Suatu saat, saya main dan menemui orang tuanya. Mamanya bertanya, “Budi kerja apa?” Saya bilang, “Kerja di gereja.” Lanjut mamanya, ”Gajinya berapa?” “Seratus lima belas ribu.” Kilahku. Dengan terkejut, mamanya berkata, “Hah! Mau dikasih makan apa si Intan?” Saya tidak berani menjawab pertanyaan tersebut.
Tidak lama kemudian, seperti cerita saya di atas, saya kembali bekerja secara sekuler, yaitu dibidang penjualan (sales) dan memiliki penghasilan yang cukup. Akhirnya, saya dan Intan, menikah pada 6 Maret 2005. Ketika itu, saya berusia 28 tahun, dengan pekerjaan bagus dan memiliki penghasilan cukup. Sampai 6 Maret 2014 (tahun depan), berarti saya sudah menikah selama 9 tahun. Sampai sekarang, Tuhan belum mengaruniakan kami seorang anak. Tapi saya beriman dan percaya, semua akan indah pada waktu-Nya.
Dari pengalaman saya, sejak belum percaya Tuhan, bekerja, lalu menjadi percaya, menekuni asuransi, mulai melayani, menjadi fulltimer dan akhirnya kembali berbisnis lagi, sampai kembali ke Pontianak, semuanya itu bukanlah sebuah kebetulan belaka, tetapi sudah Tuhan rencanakan. Saya dilahirkan di Pontianak, besar di Jakarta, kembali lagi ke Pontianak. Lalu bertobat di SUNGAI YORDAN jakarta, bertumbuh di GBI NARWASTU, akhirnya kembali lagi ke SUNGAI YORDAN Pontianak, bukan suatu kebetulan bukan?

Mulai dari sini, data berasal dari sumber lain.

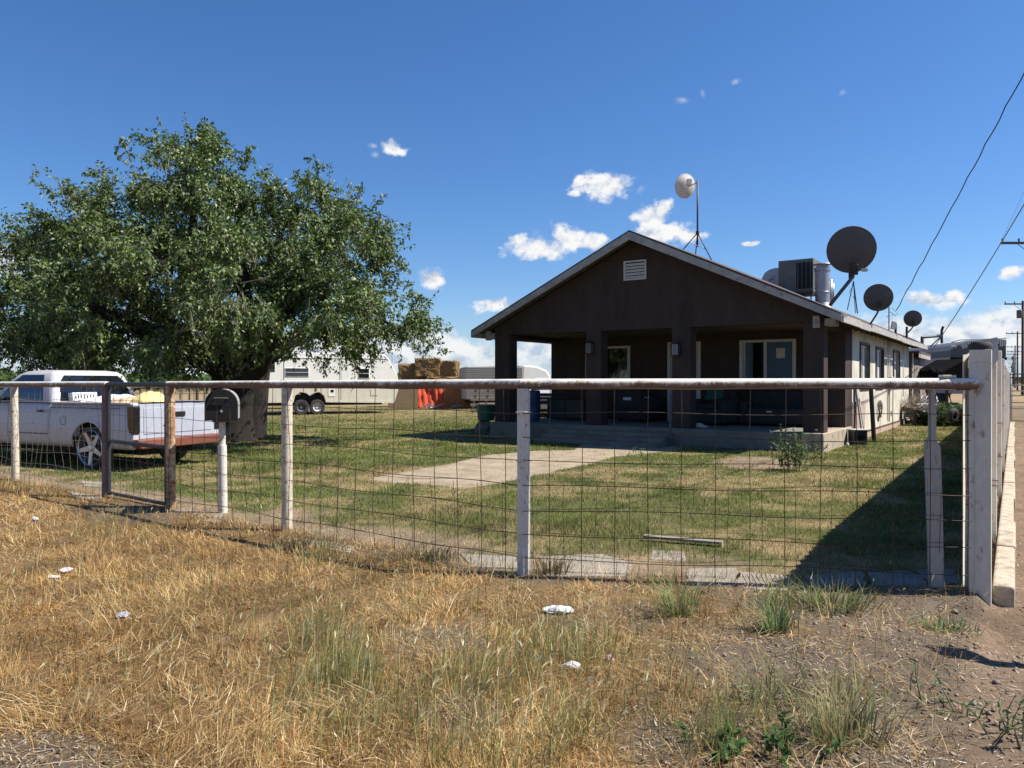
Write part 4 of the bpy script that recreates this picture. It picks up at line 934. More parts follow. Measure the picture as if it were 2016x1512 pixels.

YES:Tolong bagikan kiat-kiat untuk bisa menjadi sukses bagi dalam kerohanian, maupun dalam pekerjaan.
BUDI:
Dalam bisnis: Apapun yang kita lakukan, khususnya dalam bisnis, lakukanlah seperti untuk Tuhan dan bukan untuk manusia (Kolose 3:23). Jadi kalau kita melakukan bisnis seperti untuk Tuhan, bagaimana mungkin kita berani berlaku curang?
Dalam rumah tangga: Puji Tuhan, sampai saat ini, kami sudah berumah tangga sampai menjelang 9 tahun. Sekalipun banyak sekali godaan dari luar yang bisa menghancurkan hidup pernikahan kami, tapi kami masih bisa bertahan. Kenapa? Karena kami hidup dalam lingkungan orang percaya. Kami dimentoring oleh Pdt. Wiyanto Setiawan di Jakarta dan sekarang di Pontianak, oleh Pdt. Markus Tonny Hidayat.

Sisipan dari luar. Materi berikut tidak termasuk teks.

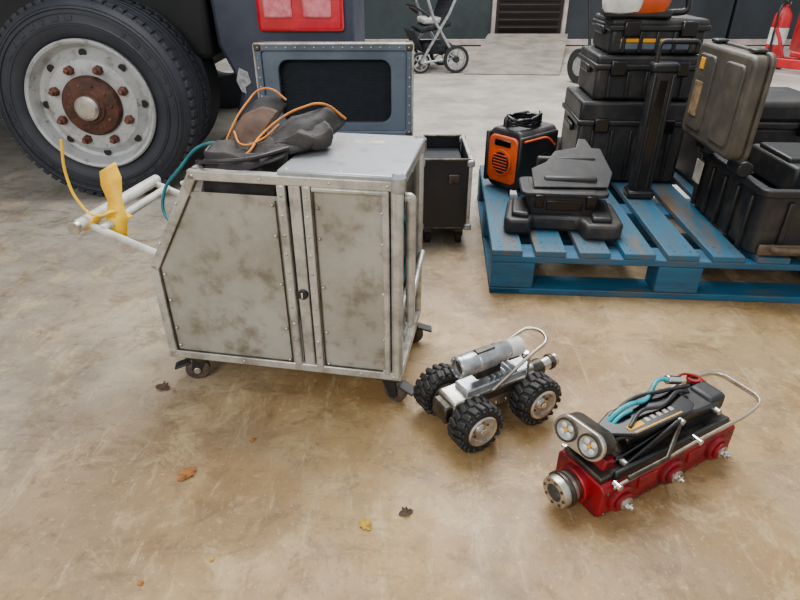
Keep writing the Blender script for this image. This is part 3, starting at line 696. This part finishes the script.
bolts(r2,'side_bolts',[(x,B0,z) for x in(-.036,.055,.087,.195,.227,.322) for z in(.016,.072)],(0,-1,0),.0036,.003,STEELD)
YC=.075
box(r2,'deck',(.14,YC,.094),(.37,.10,.014),STEELD,bevel=.004)
box(r2,'side_frame',(.15,B0+.012,.099),(.33,.010,.022),BLACK,bevel=.003)
cyl(r2,'front_neck',(-.046,YC,.050),(-.064,YC,.050),.038,REDM)
cyl(r2,'front_flange',(-.062,YC,.050),(-.074,YC,.050),.031,STEELD)
ring(r2,'front_socket',(-.072,YC,.050),(-1,0,0),.033,.019,.036,STEEL,40)
ring(r2,'front_socket_collar',(-.082,YC,.050),(-1,0,0),.037,.030,.010,STEELD,40)
cyl(r2,'socket_inner',(-.072,YC,.050),(-.081,YC,.050),.020,BLACK)
bolts(r2,'socket_pins',[(-.0815,YC+.010*math.cos(a),.050+.010*math.sin(a)) for a in[q*pi/3 for q in range(6)]],(-1,0,0),.002,.005,CHROME)
bolts(r2,'socket_studs',[(-.108,YC+.026*math.cos(a),.050+.026*math.sin(a)) for a in[q*pi/4 for q in range(8)]],(-1,0,0),.0035,.003,STEELD)
LX,LZ=-.030,.150
tilt=Vector((-1,-.12,.30)).normalized(); uv=Vector((-.12,1,0)).normalized(); upv=tilt.cross(uv).normalized()
if upv.z<0: upv=-upv
LC=Vector((LX,.096,LZ))
wv=uv.cross(upv); sgn=1 if wv.dot(tilt)>0 else -1
prism(r2,'lamp_housing',rrect(.112,.056,.027,8),LC-tilt*.026,uv,upv,.040*sgn,STEELD,bevel=.003)
prism(r2,'lamp_front_bezel',rrect(.116,.060,.029,8),LC+tilt*.010,uv,upv,.010*sgn,STEEL,bevel=.002)
for k,s in enumerate((-1,1)):
    c=LC+uv*s*.0275+tilt*.0195
    ring(r2,'lamp_ring_%d'%k,c,tilt,.025,.0205,.005,STEELD,36)
    lathe(r2,'lamp_reflector_%d'%k,[(.0215,.004),(.013,.0016),(.006,.0008),(0,.0008)],c,tilt,SILV,32)
    bolts(r2,'lamp_leds_%d'%k,[c+tilt*.002+uv*.011*math.cos(a)+upv*.011*math.sin(a) for a in [q*pi/2+.78 for q in range(4)]],tilt,.0065,.002,LED)
    cyl(r2,'lamp_centre_%d'%k,c+tilt*.001,c+tilt*.004,.004,YST)
box(r2,'lamp_bracket',(LX+.020,.096,LZ-.02),(.03,.07,.05),BLACK,bevel=.006)
prism(r2,'front_fairing',[(-.03,.088),(.03,.088),(.02,.110),(-.02,.124)],(0,.125,0),(1,0,0),(0,0,1),.085,REDM,bevel=.004)
def plate(name,pts,y,t,mat): return prism(r2,name,[(a,.088+(b-.088)*.85) for a,b in pts],(0,y+t,0),(1,0,0),(0,0,1),t,mat,bevel=.0025)
for k,y in enumerate((.038,.107)):
    plate('lift_arm_%d'%k,[(.0,.112),(.012,.103),(.10,.122),(.20,.142),(.28,.128),(.292,.138),(.285,.150),(.20,.166),(.10,.146),(.005,.126)],y,.009,BLACKG)
    q=-1 if k==0 else 1
    plate('lift_link_%d'%k,[(.03,.10),(.05,.098),(.17,.160),(.165,.174),(.15,.176),(.03,.112)],y+q*.009,.006,BLACK)
    plate('lift_link_b_%d'%k,[(.30,.10),(.28,.098),(.16,.158),(.165,.174),(.18,.172),(.30,.112)],y-q*.009,.006,BLACK)
    for nm,x,z in(('f',.02,.109),('m',.165,.154),('r',.285,.130)): cyl(r2,'pivot_%s_%d'%(nm,k),(x,y-.012,z),(x,y+.021,z),.007,STEEL)
TZ=.156
prism(r2,'top_plate',[(.005,.066),(.05,.040),(.20,.036),(.225,.05),(.225,.105),(.20,.118),(.05,.116),(.005,.10)],(0,0,TZ),(1,0,0),(0,1,0),.008,BLACKG,bevel=.003)
prism(r2,'sticker_yellow',[(.045,.054),(.085,.054),(.085,.066),(.045,.066)],(0,0,TZ+.0082),(1,0,0),(0,1,0),.0008,YST,bevel=0)
for k in range(5): box(r2,'sticker_mark_%d'%k,(.100+k*.017,.062,TZ+.0084),(.009,.010,.0006),PAPER,bevel=0)
prism(r2,'sticker_line',[(.05,.045),(.18,.043),(.18,.046),(.05,.048)],(0,0,TZ+.0082),(1,0,0),(0,1,0),.0006,YST,bevel=0)
for k,(a,b) in enumerate((((.0,.068,.145),(.05,.05,TZ)),((.0,.10,.145),(.05,.11,TZ)))):
    tube(r2,'front_strut_%d'%k,[(-.015,.088+k*.02,.125),a,b],.005,BLACK,smooth=False)
box(r2,'motor_block',(.25,YC,.120),(.11,.070,.045),BLACK,bevel=.008,seg=3)
box(r2,'motor_cap',(.305,YC,.128),(.05,.06,.045),BLACKD,bevel=.01,seg=3)
cyl(r2,'actuator',(.06,YC,.112),(.20,YC,.116),.014,STEELD)
tube(r2,'cyan_hose',[(-.005,.095,.150),(.02,.095,.156),(.05,.098,.172),(.09,.10,.178),(.135,.10,.171),(.165,.112,.173),(.20,.125,.182),(.23,.122,.174)],.005,CYAN)
tube(r2,'cyan_hose_b',[(.02,.085,.15),(.05,.088,.170),(.085,.09,.172)],.004,CYAN)
cyl(r2,'hose_plug',(.225,.123,.175),(.262,.118,.162),.010,CHROME)
tube(r2,'black_cable',[(.05,.06,.166),(.10,.078,.174),(.15,.072,.171),(.21,.085,.174),(.26,.09,.150)],.004,BLACK)
tube(r2,'black_cable_b',[(.04,.10,.166),(.12,.115,.172),(.19,.10,.175),(.28,.105,.150)],.0045,BLACK)
cyl(r2,'rear_stub',(.315,.118,.10),(.315,.118,.148),.012,STEELD); ring(r2,'rear_red_ring',(.315,.118,.142),(0,0,1),.015,.009,.008,REDM)
tube(r2,'red_cable',rpts([(.26,.13,.148),(.30,.138,.157),(.33,.11,.148),(.33,.08,.135)],.02),.003,REDM,smooth=False)
cyl(r2,'rear_coupling',(.333,YC,.055),(.36,YC,.055),.026,STEEL)
def flatbar(name,pts,w,mat,th=.003):
    bm=bmesh.new();A=[];B=[]
    for p in pts:
        p=Vector(p);A.append(bm.verts.new(p-Vector((0,0,w/2))));B.append(bm.verts.new(p+Vector((0,0,w/2))))
    for i in range(len(pts)-1): bm.faces.new((A[i],A[i+1],B[i+1],B[i]))
    o=fin(bm,name,r2,mat,smooth=True,angle=60); s=o.modifiers.new('so','SOLIDIFY'); s.thickness=th; s.offset=0
flatbar('carry_handle',rpts([(-.03,.006,.090),(.20,.006,.106),(.36,.006,.110),(.425,.016,.114),(.425,.135,.116),(.36,.145,.114),(.25,.145,.105)],.05,8),.012,STEEL)
cyl(r2,'bar_bolt_a',(-.02,-.002,.091),(-.02,.016,.091),.007,CHROME); cyl(r2,'bar_bolt_b',(.20,-.002,.106),(.20,.02,.106),.007,CHROME)
tube(r2,'side_link',[(.0,.003,.105),(.10,.0,.112),(.16,.03,.150)],.005,STEELD,smooth=False)

# ------------------------------------------------------------ stroller
st=root('baby_stroller',(.33,6.5,0),12)
def swheel(x,y,r,i):
    ring(st,'tyre_%d'%i,(x,y-.018,r),(0,1,0),r,r*.78,.036,RUB); ring(st,'wheel_rim_%d'%i,(x,y-.012,r),(0,1,0),r*.80,r*.68,.024,SILV); cyl(st,'wheel_hub_%d'%i,(x,y-.02,r),(x,y+.02,r),r*.25,BLACK)
    for k in range(5):
        a=k*2*pi/5; tube(st,'spoke_%d_%d'%(i,k),[(x,y,r),(x+r*.72*math.cos(a),y,r+r*.72*math.sin(a))],.008,SILV,smooth=False)
for i,(x,y,r) in enumerate(((-.18,-.24,.10),(-.18,.24,.10),(.18,-.28,.13),(.18,.28,.13))): swheel(x,y,r,i)
for y in(-.26,.26):
    tube(st,'frame_a',[(-.18,y,.1),(.10,y,.55),(.30,y,1.0)],.014,SILV,smooth=False)
    tube(st,'frame_b',[(.18,y,.14),(-.06,y,.50),(-.14,y,.72)],.014,SILV,smooth=False)
    tube(st,'frame_c',[(-.18,y,.1),(.18,y,.14)],.012,SILV,smooth=False)
    tube(st,'brace_%d'%(y>0),[(.0,y,.40),(.18,y,.14)],.010,WOOD,smooth=False)
tube(st,'push_bar',[(.30,-.26,1.0),(.32,-.26,1.03),(.32,.26,1.03),(.30,.26,1.0)],.018,WOOD,smooth=False)
tube(st,'bumper_bar',rpts([(-.10,-.26,.52),(-.22,-.24,.60),(-.22,.24,.60),(-.10,.26,.52)],.06),.016,BLACK,smooth=False)
tube(st,'axle_f',[(-.18,-.24,.1),(-.18,.24,.1)],.01,BLACK,smooth=False); tube(st,'axle_r',[(.18,-.28,.14),(.18,.28,.14)],.01,BLACK,smooth=False)
box(st,'seat',(-.02,0,.42),(.32,.44,.05),FABRIC,rot=(0,-12,0),bevel=.02,seg=3)
box(st,'backrest',(.14,0,.66),(.05,.44,.5),FABRIC,rot=(0,22,0),bevel=.02,seg=3)
box(st,'footrest',(-.20,0,.30),(.04,.36,.22),FABRIC,rot=(0,-25,0),bevel=.015)
lump(st,'canopy',(.10,0,.90),(.34,.44,.22),FABRIC,amp=.01,power=.6)
box(st,'basket',(.02,0,.22),(.30,.4,.10),FABRIC,bevel=.03,seg=3)
box(st,'blanket',(-.03,0,.47),(.2,.3,.06),ORWH,bevel=.02,seg=3)

# ------------------------------------------------------------ ramp
rp=root('steel_ramp_sheet',(1.36,7.2,0),0)
bm=bmesh.new()
A=[bm.verts.new(p) for p in((-.72,-1.05,.012),(.22,-1.10,.012),(.85,1.15,.17),(-.20,1.15,.17))]
bm.faces.new(A); o=fin(bm,'sheet',rp,RAMPM); s=o.modifiers.new('so','SOLIDIFY'); s.thickness=.012
box(rp,'support',(.3,1.05,.065),(.9,.12,.13),STEELD)
# ------------------------------------------------------------ hand truck behind the stack
hk=root('hand_truck',(1.82,5.75,0),25)
for s in(-1,1):
    ring(hk,'tyre_%d'%s,(s*.19-.03,0,.15),(1,0,0),.15,.085,.06,RUB); cyl(hk,'wheel_disc_%d'%s,(s*.19-.02,0,.15),(s*.19+.02,0,.15),.088,SILV)
    tube(hk,'rail_%d'%s,[(s*.14,-.10,.04),(s*.14,.06,.7),(s*.14,.10,1.05)],.014,BLACK,smooth=False)
tube(hk,'axle',[(-.2,0,.15),(.2,0,.15)],.012,STEELD,smooth=False)
for z in(.3,.5,.7): tube(hk,'rung',[(-.14,-.10+.16*(z-.04)/.66,z),(.14,-.10+.16*(z-.04)/.66,z)],.01,BLACK,smooth=False)
box(hk,'toe_plate',(0,-.20,.03),(.36,.2,.008),STEELD)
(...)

Dalam Pelayanan: Kunci sukses saya dalam melayani hanya satu, TTS (Tunduk, Taat dan Setia). Ikuti saja apa yang Tuhan katakan melalui gembala kita. Saat ini, saya dan istri sudah dipercayakan sebagai singer di ibadah Raya Umum, WL di Winner Felowship dan PKS dari sebuah komsel di wilayah selatan, di sebuah ruko Jl. A.Yani 2 Pontianak.
YES: Apa ayat emas yang Anda pegang selama ini?
BUDI:
Ada 2 Ayat emas yang selama ini menjadi pegangan hidup saya, yaitu:
Yakobus 1:6 – “Hendaklah ia memintanya dalam iman, dan sama sekali jangan bimbang, sebab orang yang bimbang sama dengan gelombang laut, yang diombang-ambingkan kian ke mari oleh angin.”
Pengkhotbah 3:11 – “Ia membuat segala sesuatu indah pada waktunya, bahkan Ia memberikan kekekalan dalam hati mereka. Tetapi manusia tidak dapat menyelami pekerjaan yang dilakukan Allah dari awal sampai akhir.”
Kedua ayat ini saya pegang dan inilah yang mengajarkan saya untuk memiliki ketetapan hati dan tidak bimbang. Saya percaya, bagi orang yang tidak bimbang hati, maka Tuhan akan membuat segala sesuatu menjadi indah pada waktunya.
Demikianlah wawancara kami yang saya tuangkan dalam Exclusive Interview, kali ini. Saya yakin, para pembaca dikuatkan dan dimotivasi kembali oleh Tuhan, melalui artikel ini. Saat ini Pst. Budi Santoso Jioe, berjemaat dan melayani di Gereja Psalm 21, Pontianak, sebagai Worship Leader, Singer dan Pemimpin Kelompok Sel (PKS). Tuhan memberkati.